The party’s strongest critics today continue to see nothing other than a culture of doublespeak, no matter how many thoughtful policy proposals it formulates in different domains. The truth of the doublespeak is ritualistically animated in moments of media spectacle where – as the metaphor has it – the “mask slips away” and the party is exposed for “what it is”. This was the case when video circulated after the election of the re-elected parliamentarian, David Cullinane, proclaiming “up the Republic, up the ‘RA” to a gathering of party members in Waterford. In the extended version, Cullinane’s comments were prefaced by a speech by a local party delegate who boasted that the party “broke the Free State” (Sinn Féin’s preferred nomenclature for a Southern state that it refuses to call the Republic of Ireland).

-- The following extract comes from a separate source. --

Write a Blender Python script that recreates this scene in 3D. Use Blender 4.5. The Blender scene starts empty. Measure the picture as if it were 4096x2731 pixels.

The Cullinane video has already generated enough commentary of a kind that Sinn Féin still likes to dismiss as incantations of the “politics of condemnation”. However, in the context of my argument here, it also suggests a more novel question: in light of the party’s assumed role as the leading party of the Irish left, what might such moments say about Sinn Féin’s commitment’s to the necessarily “inclusionary” character of any left populist project?

If Sinn Féin wants to consolidate its role as the driving force of the Irish left, it needs to confront the reactionary and atavistic elements within its own ranks.

And let me be blunt in my answer: if Sinn Féin wants to consolidate its role as the driving force of the Irish left, it needs to confront the reactionary and atavistic elements within its own ranks that continue to heroize and idealize the politics of armed struggle in a solipsistic fashion that animates the suspicions and fears of people from a Protestant and Unionist background in the North of Ireland. If the “dream” of a 32 county Republic is to come into being in the years ahead, the political values that underpin it need to be radical democratic and agonistic – affirmative of political and cultural differences in a way that transcends the lingering sway of sectarian divisions.

Sinn Féin needs to become a proactive agent (along with others) in the cultivation of thoughtful public conversations about the legacy of the country’s past. The party with a penchant for secrecy needs to open itself up to forms of critical introspection that do not indulge unthinking idolatry of its own historical complicity with a culture of political violence, especially when residual expressions of this culture continue to be part of the politics of the present. If the party could take on that mantle in an authentic way that embodies the best egalitarian impulses of the Republic tradition, the recent election may well turn out to be the harbinger of a very affirmative future for Irish left politics.